DIRECTIONS FOR THIS TASK:
Report only the number of lines in the records that contain the word "pixels".

— Start EXTRACTED DATA —

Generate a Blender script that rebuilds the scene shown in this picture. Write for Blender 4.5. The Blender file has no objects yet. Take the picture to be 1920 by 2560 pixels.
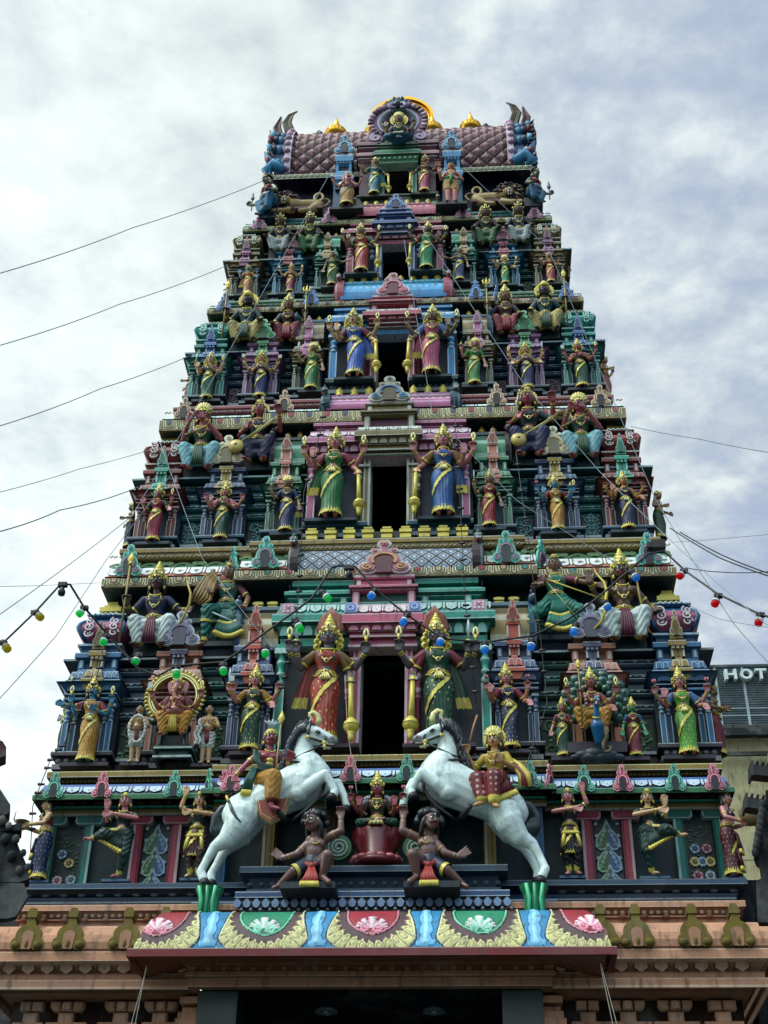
import bpy, math, random
import numpy as np
from mathutils import Vector, Matrix
random.seed(7); RNG = np.random.default_rng(7)
PI = math.pi
sc = bpy.context.scene
COL = sc.collection
# ------------------------------------------------------------------ camera (2x phone lens, looking up at the tower)
F, CX, DIST, PITCH, YAW, ROLL, EYE = 3450., 1.1617, 15., 0.61959, -0.075677, 0.0196477, 1.6
_cr, _sr = math.cos(ROLL), math.sin(ROLL); _cp, _sp = math.cos(PITCH), math.sin(PITCH); _cy, _sy = math.cos(YAW), math.sin(YAW)
FWD = Vector((_sy*_cp, _cy*_cp, _sp)); RIGHT = Vector((_cy, -_sy, 0)); UP = RIGHT.cross(FWD)
CAMPOS = Vector((CX, -DIST, EYE))
def at(px, py, Y):
 """survey: point of the photograph (1920x2560) that stands on the plane y = Y"""
 u = (px-960)/F; v = (1280-py)/F
 u, v = u*_cr - v*_sr, u*_sr + v*_cr
 d = FWD + u*RIGHT + v*UP
 return CAMPOS + d*((Y-CAMPOS.y)/d.y)
def H(s):
 s = s.lstrip('#'); o = []
 for i in (0, 2, 4):
  c = int(s[i:i+2], 16)/255
  o.append(c/12.92 if c <= .04045 else ((c+.055)/1.055)**2.4)
 return tuple(o)
def mixc(a, b, t): return tuple(x+(y-x)*t for x, y in zip(a, b))
# paint colours (the paint itself, out of the light)
GOLD=H('d6bd58'); PALEGOLD=H('efe2a4'); OCHRE=H('94783c'); DKOCHRE=H('5a4826')
PINK=H('c2687c'); PALEPINK=H('f0bccb'); ROSE=H('b04056'); RED=H('8c1f2c'); DKRED=H('5a1220'); SALMON=H('c07d68'); PALESALMON=H('eebda6')
TEAL=H('1f7a70'); LTTEAL=H('58bda8'); PALETEAL=H('a5e6d6'); DKTEAL=H('0d3238'); GREEN=H('2c7048'); LTGREEN=H('79b878'); DKGREEN=H('103a28')
BLUE=H('2a6892'); LTBLUE=H('73b7da'); DKBLUE=H('122a48'); NAVY=H('0f1a3a'); SLATE=H('4a5c80'); LTSLATE=H('93a8ca'); STEEL=H('33506a')
PURPLE=H('352a3c'); LTPURPLE=H('8b7f96'); MAUVE=H('9c5c86'); LTMAUVE=H('dca6c8'); BROWN=H('70533c'); LTBROWN=H('c6a684'); DKBROWN=H('3a281f')
WHITE=H('e6e8e6'); CREAM=H('e8dcb8'); BLACK=H('0c0d12'); GREY=H('7e8690'); PEACH=H('cc957a'); LTPEACH=H('e4bba2'); DKPEACH=H('96604a')
DARK=H('10202c'); DARKTEAL=H('11343c'); MIDTEAL=H('1d4e56'); VOID=H('0a1334')
SKINP=H('c07a78'); SKINT=H('cfa078'); SKINB=H('7c4a42'); SKIND=H('55484e'); SKINBL=H('3d86a6'); SKING=H('3c9468'); SKINR=H('a8505a'); SKINBR=H('8a6454')
MATS = {}
def nodes(m):
 m.use_nodes = True; nt = m.node_tree
 return nt, nt.nodes, nt.links
def make_paint(name, rough, metal=0., bump=.25, grime=.5, spec=.4, scale=9., fade=.12, crack=False):
 m = bpy.data.materials.new(name); nt, N, L = nodes(m); b = N['Principled BSDF']
 at_ = N.new('ShaderNodeAttribute'); at_.attribute_name = 'Col'
 tc = N.new('ShaderNodeTexCoord')
 n1 = N.new('ShaderNodeTexNoise'); n1.inputs['Scale'].default_value = 3.1; n1.inputs['Detail'].default_value = 6
 n2 = N.new('ShaderNodeTexNoise'); n2.inputs['Scale'].default_value = 40; n2.inputs['Detail'].default_value = 3
 mp = N.new('ShaderNodeMapping'); mp.inputs['Scale'].default_value = (7, 7, 1.1)     # rain streaks run down
 n3 = N.new('ShaderNodeTexNoise'); n3.inputs['Scale'].default_value = 2.2; n3.inputs['Detail'].default_value = 5
 geo = N.new('ShaderNodeNewGeometry')
 for n in (n1, n2): L.new(geo.outputs['Position'], n.inputs['Vector'])
 L.new(geo.outputs['Position'], mp.inputs['Vector']); L.new(mp.outputs['Vector'], n3.inputs['Vector'])
 r1 = N.new('ShaderNodeMapRange'); r1.inputs[1].default_value = .3; r1.inputs[2].default_value = .7; r1.inputs[3].default_value = .80; r1.inputs[4].default_value = 1.12
 L.new(n1.outputs['Fac'], r1.inputs[0])
 r2 = N.new('ShaderNodeMapRange'); r2.inputs[1].default_value = .3; r2.inputs[2].default_value = .7; r2.inputs[3].default_value = .9; r2.inputs[4].default_value = 1.08
 L.new(n2.outputs['Fac'], r2.inputs[0])
 mu = N.new('ShaderNodeMath'); mu.operation = 'MULTIPLY'; L.new(r1.outputs[0], mu.inputs[0]); L.new(r2.outputs[0], mu.inputs[1])
 mc = N.new('ShaderNodeMixRGB'); mc.blend_type = 'MULTIPLY'; mc.inputs[0].default_value = 1
 L.new(at_.outputs['Color'], mc.inputs[1]); L.new(mu.outputs[0], mc.inputs[2])
 r3 = N.new('ShaderNodeMapRange'); r3.inputs[1].default_value = .54; r3.inputs[2].default_value = .74; r3.inputs[3].default_value = 0; r3.inputs[4].default_value = grime
 L.new(n3.outputs['Fac'], r3.inputs[0])
 mg = N.new('ShaderNodeMixRGB'); mg.inputs[2].default_value = (.035, .038, .036, 1)
 n4 = N.new('ShaderNodeTexNoise'); n4.inputs['Scale'].default_value = 1.3; n4.inputs['Detail'].default_value = 7; n4.inputs['Roughness'].default_value = .65; L.new(geo.outputs['Position'], n4.inputs['Vector'])
 r4 = N.new('ShaderNodeMapRange'); r4.inputs[1].default_value = .50; r4.inputs[2].default_value = .72; r4.inputs[3].default_value = 0; r4.inputs[4].default_value = fade; L.new(n4.outputs['Fac'], r4.inputs[0])
 mf = N.new('ShaderNodeMixRGB'); mf.inputs[2].default_value = (.27, .29, .28, 1); L.new(r4.outputs[0], mf.inputs[0]); L.new(mc.outputs[0], mf.inputs[1])
 L.new(r3.outputs[0], mg.inputs[0]); L.new(mf.outputs[0], mg.inputs[1]); L.new(mg.outputs[0], b.inputs['Base Color'])
 if crack:
  vo = N.new('ShaderNodeTexVoronoi'); vo.feature = 'DISTANCE_TO_EDGE'; vo.inputs['Scale'].default_value = 3.2
  wv = N.new('ShaderNodeTexNoise'); wv.inputs['Scale'].default_value = 5.; wv.inputs['Detail'].default_value = 6; L.new(geo.outputs['Position'], wv.inputs['Vector'])
  mw = N.new('ShaderNodeMixRGB'); mw.inputs[0].default_value = .35; L.new(geo.outputs['Position'], mw.inputs[1]); L.new(wv.outputs['Color'], mw.inputs[2]); L.new(mw.outputs[0], vo.inputs['Vector'])
  r5 = N.new('ShaderNodeMapRange'); r5.inputs[1].default_value = .0; r5.inputs[2].default_value = .012; r5.inputs[3].default_value = .55; r5.inputs[4].default_value = 0.; L.new(vo.outputs['Distance'], r5.inputs[0])
  mk = N.new('ShaderNodeMixRGB'); mk.inputs[2].default_value = (.13, .16, .17, 1); L.new(r5.outputs[0], mk.inputs[0]); L.new(mg.outputs[0], mk.inputs[1]); L.new(mk.outputs[0], b.inputs['Base Color'])
 rr = N.new('ShaderNodeMapRange'); rr.inputs[3].default_value = rough-.1; rr.inputs[4].default_value = rough+.2
 L.new(n1.outputs['Fac'], rr.inputs[0]); L.new(rr.outputs[0], b.inputs['Roughness'])
 b.inputs['Metallic'].default_value = metal; b.inputs['Specular IOR Level'].default_value = spec
 bp = N.new('ShaderNodeBump'); bp.inputs['Strength'].default_value = bump; bp.inputs['Distance'].default_value = .008
 nb = N.new('ShaderNodeTexNoise'); nb.inputs['Scale'].default_value = 28; nb.inputs['Detail'].default_value = 5
 L.new(geo.outputs['Position'], nb.inputs['Vector']); L.new(nb.outputs['Fac'], bp.inputs['Height']); L.new(bp.outputs['Normal'], b.inputs['Normal'])
 MATS[name] = m; return m
make_paint('painted_plaster', .5, grime=.62)
make_paint('gold_paint', .36, .15, .15, .25, .5)
make_paint('enamel_paint', .30, 0., .12, .2, .5)
make_paint('gilded_copper', .20, 1., .12, .10, fade=0)
make_paint('bare_plaster', .8, 0., .5, .6, .25, fade=.4)
make_paint('cracked_enamel', .42, 0., .35, .38, .4, fade=.0, crack=True)
make_paint('black_plastic', .45, 0., .1, .15, .4)
def make_glass(name, rgb):
 m = bpy.data.materials.new(name); nt, N, L = nodes(m); b = N['Principled BSDF']
 b.inputs['Base Color'].default_value = (*rgb, 1); b.inputs['Roughness'].default_value = .12
 b.inputs['Transmission Weight'].default_value = .35; b.inputs['IOR'].default_value = 1.4
 tl = N.new('ShaderNodeBsdfTranslucent'); tl.inputs[0].default_value = (*rgb, 1)
 nz = N.new('ShaderNodeTexNoise'); nz.inputs['Scale'].default_value = 60
 mr = N.new('ShaderNodeMapRange'); mr.inputs[3].default_value = .6; mr.inputs[4].default_value = .8; L.new(nz.outputs['Fac'], mr.inputs[0])
 mx = N.new('ShaderNodeMixShader'); L.new(mr.outputs[0], mx.inputs[0]); L.new(b.outputs[0], mx.inputs[1]); L.new(tl.outputs[0], mx.inputs[2])
 L.new(mx.outputs[0], N['Material Output'].inputs[0]); MATS[name] = m
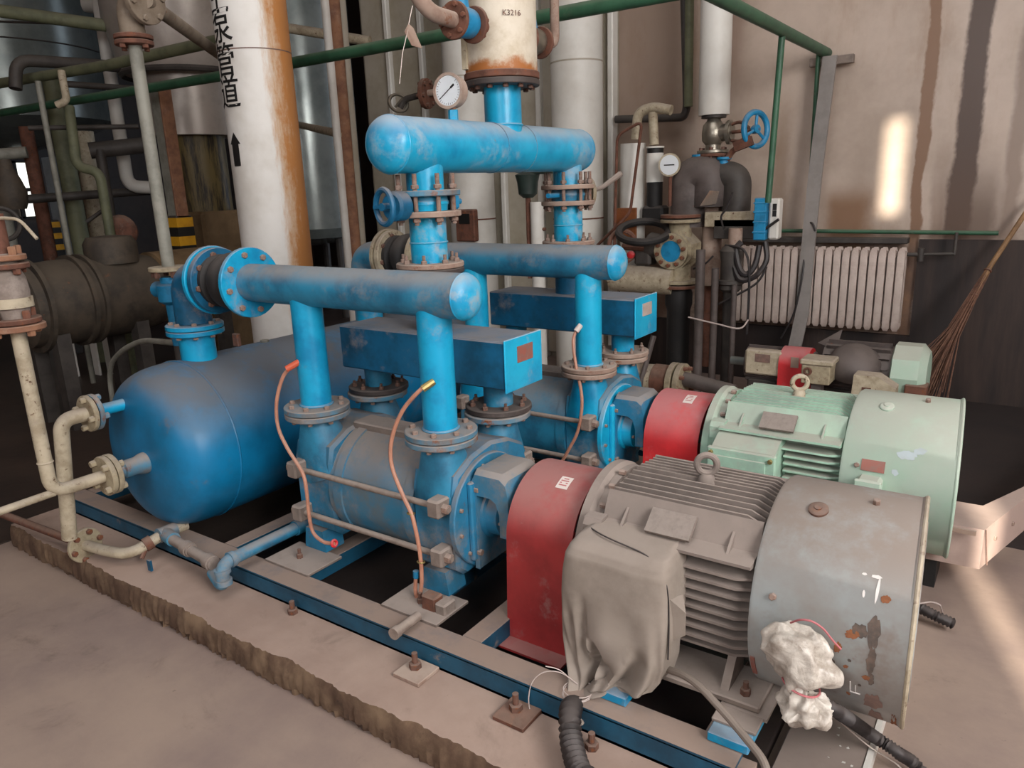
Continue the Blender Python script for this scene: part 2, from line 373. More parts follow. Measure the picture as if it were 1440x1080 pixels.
# ------------------------------------------------------------------ setting
structure('floor', MB().box(-14,3.6,-4.4,12,-0.2,0), 'floor')
def wall_back_mat():
    g = G('stained_back_wall'); x = g.xyz(0); z = g.xyz(2)
    c = g.mix(g.ramp(g.noise(0.8,6,0.65), 0.35, 0.7), col('#bfaea1'), col('#a08f81'))
    c = g.mix(g.ramp(g.noise(1.5,7,0.7,stretch=(1.4,1,0.5),off=4), 0.50, 0.75, 0, 0.55), c, col('#96795f'))
    wob = g.math('MULTIPLY', g.noise(3.0,5,0.7,stretch=(1,1,0.6),off=2), 0.12)
    def band(x0, half, soft, colr, amt, z0=None, z1=None):
        nonlocal c
        a = g.n.new('ShaderNodeMath'); a.operation = 'ADD'; g.l.new(x, a.inputs[0]); g.l.new(wob, a.inputs[1])
        b = g.n.new('ShaderNodeMath'); b.operation = 'SUBTRACT'; g.l.new(a.outputs[0], b.inputs[0]); b.inputs[1].default_value = x0+0.06
        d = g.n.new('ShaderNodeMath'); d.operation = 'ABSOLUTE'; g.l.new(b.outputs[0], d.inputs[0])
        f = g.ramp(d.outputs[0], half, half+soft, amt, 0.0)
        if z1 is not None: f = g.math('MULTIPLY', f, g.ramp(z, z0, z1, 1.0, 0.0))
        c = g.mix(f, c, col(colr))
    band(-0.745, 0.03, 0.02, '#7b5a41', 0.9); band(-0.47, 0.055, 0.035, '#463329', 0.95); band(-0.40, 0.10, 0.12, '#5a463a', 0.8, 1.3, 1.9); band(-0.60, 0.02, 0.05, '#6f5747', 0.6, 1.2, 2.0)
    band(-0.18, 0.02, 0.05, '#6a5548', 0.6); band(-1.72, 0.015, 0.08, '#7d6652', 0.6, 1.6, 2.5); band(-2.12, 0.02, 0.10, '#8a6f62', 0.5, 2.6, 2.2)
    band(-1.20, 0.08, 0.16, '#7a5638', 0.85, 1.40, 1.62); band(-2.9, 0.25, 0.25, '#6b5444', 0.65)
    low = g.math('MULTIPLY', g.ramp(z, 1.0, 1.35, 1.0, 0.0), g.ramp(g.noise(3,6,0.7,off=6), 0.35, 0.6))
    c = g.mix(low, c, col('#6a5346'))
    return g.out(c, 0.38, 0, g.noise(14,4), 0.15, 0.005)
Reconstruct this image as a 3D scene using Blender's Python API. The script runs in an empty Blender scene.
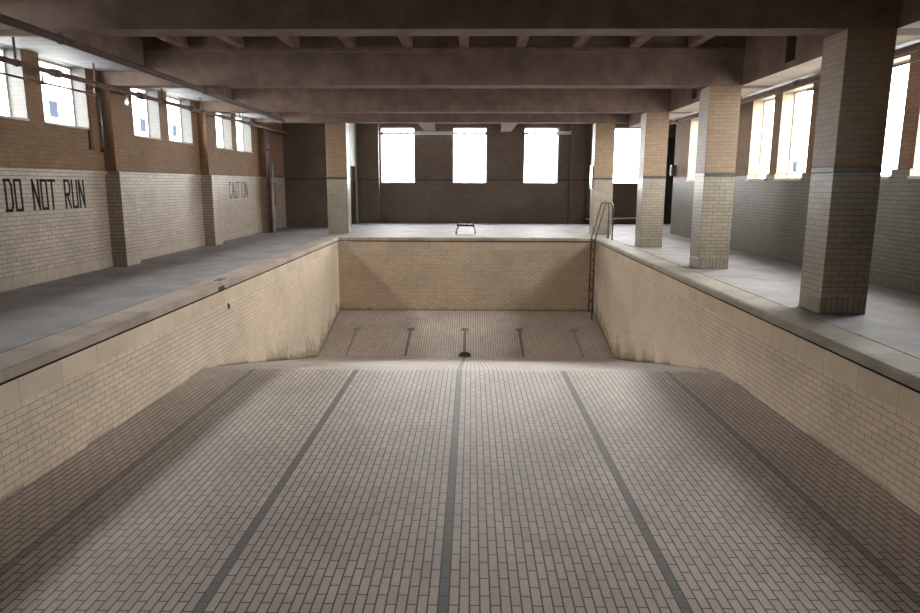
import bpy, bmesh, math, random
from mathutils import Vector, Matrix
random.seed(7)
C = bpy.context.scene.collection
SC = bpy.context.scene

# ------------------------------------------------------------------ materials
def _mat(name):
    m = bpy.data.materials.new(name); m.use_nodes = True
    nt = m.node_tree; nt.nodes.clear()
    out = nt.nodes.new('ShaderNodeOutputMaterial')
    b = nt.nodes.new('ShaderNodeBsdfPrincipled')
    nt.links.new(b.outputs[0], out.inputs[0])
    return m, nt, b
def rgba(c): return (c[0], c[1], c[2], 1)
def mixc(nt, fac, a, b, mode='MIX'):
    n = nt.nodes.new('ShaderNodeMix'); n.data_type = 'RGBA'; n.blend_type = mode
    for sock, v in ((n.inputs[0], fac), (n.inputs[6], a), (n.inputs[7], b)):
        if isinstance(v, (int, float)): sock.default_value = v
        elif isinstance(v, tuple): sock.default_value = rgba(v)
        else: nt.links.new(v, sock)
    return n.outputs[2]
def mth(nt, op, a, b=None, c=None):
    n = nt.nodes.new('ShaderNodeMath'); n.operation = op
    for i, v in enumerate((a, b, c)):
        if v is None: continue
        if isinstance(v, (int, float)): n.inputs[i].default_value = v
        else: nt.links.new(v, n.inputs[i])
    return n.outputs[0]
def noise(nt, scale, vec, detail=3, rough=.55):
    n = nt.nodes.new('ShaderNodeTexNoise'); n.inputs['Scale'].default_value = scale
    n.inputs['Detail'].default_value = detail; n.inputs['Roughness'].default_value = rough
    if vec is not None: nt.links.new(vec, n.inputs['Vector'])
    return n.outputs[0]
def mrange(nt, v, a, b, c, d):
    n = nt.nodes.new('ShaderNodeMapRange'); nt.links.new(v, n.inputs[0])
    for i, x in enumerate((a, b, c, d)): n.inputs[i+1].default_value = x
    return n.outputs[0]
def greyscale(nt, v):
    n = nt.nodes.new('ShaderNodeCombineColor')
    for i in range(3): nt.links.new(v, n.inputs[i])
    return n.outputs[0]
def objco(nt):
    return nt.nodes.new('ShaderNodeNewGeometry').outputs['Position']
def uvco(nt):
    n = nt.nodes.new('ShaderNodeUVMap'); n.uv_map = 'UVMap'; return n.outputs[0]

def brick_mat(name, c1, c2, mortar, bw=.203, rh=.0667, ms=.005, rough=.4, bump=.25, rot=False,
              offset=.5, wear=.22, speck=.16, moss=False, lanes=None, spec=.5, dirt=None):
    m, nt, b = _mat(name)
    uv = uvco(nt); pos = objco(nt)
    sep = nt.nodes.new('ShaderNodeSeparateXYZ'); nt.links.new(uv, sep.inputs[0])
    cmb = nt.nodes.new('ShaderNodeCombineXYZ')
    if rot:
        nt.links.new(sep.outputs[1], cmb.inputs[0]); nt.links.new(sep.outputs[0], cmb.inputs[1])
    else:
        nt.links.new(sep.outputs[0], cmb.inputs[0]); nt.links.new(sep.outputs[1], cmb.inputs[1])
    t = nt.nodes.new('ShaderNodeTexBrick'); nt.links.new(cmb.outputs[0], t.inputs['Vector'])
    t.offset = offset; t.offset_frequency = 2; t.squash = 1
    t.inputs['Color1'].default_value = rgba(c1); t.inputs['Color2'].default_value = rgba(c2)
    t.inputs['Mortar'].default_value = rgba(mortar)
    t.inputs['Scale'].default_value = 1; t.inputs['Mortar Size'].default_value = ms
    t.inputs['Mortar Smooth'].default_value = .15; t.inputs['Bias'].default_value = -.1
    t.inputs['Brick Width'].default_value = bw; t.inputs['Row Height'].default_value = rh
    col = t.outputs['Color']
    if lanes:
        x0, lane, half, yend, dark = lanes
        xx = mth(nt, 'SUBTRACT', sep.outputs[0], x0)
        k = mth(nt, 'ROUND', mth(nt, 'DIVIDE', xx, lane))
        dx = mth(nt, 'ABSOLUTE', mth(nt, 'SUBTRACT', xx, mth(nt, 'MULTIPLY', k, lane)))
        kin = mth(nt, 'LESS_THAN', mth(nt, 'ABSOLUTE', k), 2.5)
        line = mth(nt, 'LESS_THAN', dx, half)
        py = nt.nodes.new('ShaderNodeSeparateXYZ'); nt.links.new(pos, py.inputs[0])
        yin = mth(nt, 'LESS_THAN', py.outputs[1], yend)
        bar = mth(nt, 'MULTIPLY', mth(nt, 'LESS_THAN', dx, half*3),
                  mth(nt, 'MULTIPLY', mth(nt, 'GREATER_THAN', py.outputs[1], yend-.2), yin))
        mk = mth(nt, 'MULTIPLY', mth(nt, 'MULTIPLY', mth(nt, 'MAXIMUM', line, bar), kin), yin)
        slope = mth(nt, 'MULTIPLY', mth(nt, 'GREATER_THAN', py.outputs[1], 9.66), mth(nt, 'LESS_THAN', py.outputs[1], 16.8))
        slope = mth(nt, 'MULTIPLY', slope, mth(nt, 'GREATER_THAN', mth(nt, 'ABSOLUTE', k), .5))
        mk = mth(nt, 'MULTIPLY', mk, mth(nt, 'SUBTRACT', 1, slope))
        mk = mth(nt, 'MULTIPLY', mk, mrange(nt, mth(nt, 'ABSOLUTE', k), 1.2, 1.8, 1, .6))
        mk = mth(nt, 'MULTIPLY', mk, mth(nt, 'SUBTRACT', 1, t.outputs['Fac']))
        col = mixc(nt, mk, col, dark)
    n1 = noise(nt, .9, pos, 4); n2 = noise(nt, 95, pos, 2, .7); n3 = noise(nt, 7, pos, 3)
    f = mth(nt, 'MULTIPLY', mrange(nt, n1, .3, .7, 1-wear, 1+wear*.5), mrange(nt, n2, .3, .7, 1-speck, 1+speck))
    f = mth(nt, 'MULTIPLY', f, mrange(nt, n3, .35, .65, 1-wear*.35, 1+wear*.25))
    col = mixc(nt, 1.0, col, greyscale(nt, f), 'MULTIPLY')
    if dirt:
        nd = noise(nt, 1.7, pos, 5, .65)
        col = mixc(nt, mrange(nt, nd, .52, .75, 0, .7), col, dirt)
    if moss:
        a = nt.nodes.new('ShaderNodeAttribute'); a.attribute_name = 'rise'
        nz = noise(nt, 5, pos, 5, .7); nf = noise(nt, 28, pos, 3, .7)
        sepy = nt.nodes.new('ShaderNodeSeparateXYZ'); nt.links.new(pos, sepy.inputs[0])
        yk = mrange(nt, sepy.outputs[1], 10.2, 16.5, .0, 1)
        lim = mth(nt, 'MULTIPLY', mrange(nt, nz, .3, .7, .1*moss, .8*moss), yk)
        haze = mth(nt, 'MULTIPLY', mrange(nt, mth(nt, 'SUBTRACT', lim, a.outputs['Fac']), -.1, .25, 0, .85), mrange(nt, nf, .35, .6, .35, 1))
        col = mixc(nt, haze, col, (.10, .095, .015))
        lim2 = mth(nt, 'MULTIPLY', mrange(nt, nf, .35, .65, .01, .085), mrange(nt, yk, 0, .3, .35, 1))
        mk = mth(nt, 'MULTIPLY', mrange(nt, mth(nt, 'SUBTRACT', lim2, a.outputs['Fac']), -.02, .02, 0, .9), mrange(nt, sepy.outputs[1], 2, 10.5, .5, 1))
        col = mixc(nt, mk, col, (.045, .042, .016))
    nt.links.new(col, b.inputs['Base Color'])
    b.inputs['Roughness'].default_value = rough
    b.inputs['Specular IOR Level'].default_value = spec
    if bump:
        bp = nt.nodes.new('ShaderNodeBump'); bp.inputs['Strength'].default_value = bump; bp.inputs['Distance'].default_value = .004
        h = mth(nt, 'ADD', mth(nt, 'SUBTRACT', 1, t.outputs['Fac']), mth(nt, 'MULTIPLY', n2, .15))
        nt.links.new(h, bp.inputs['Height']); nt.links.new(bp.outputs[0], b.inputs['Normal'])
    return m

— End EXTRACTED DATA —

RIGHT ANSWER:
2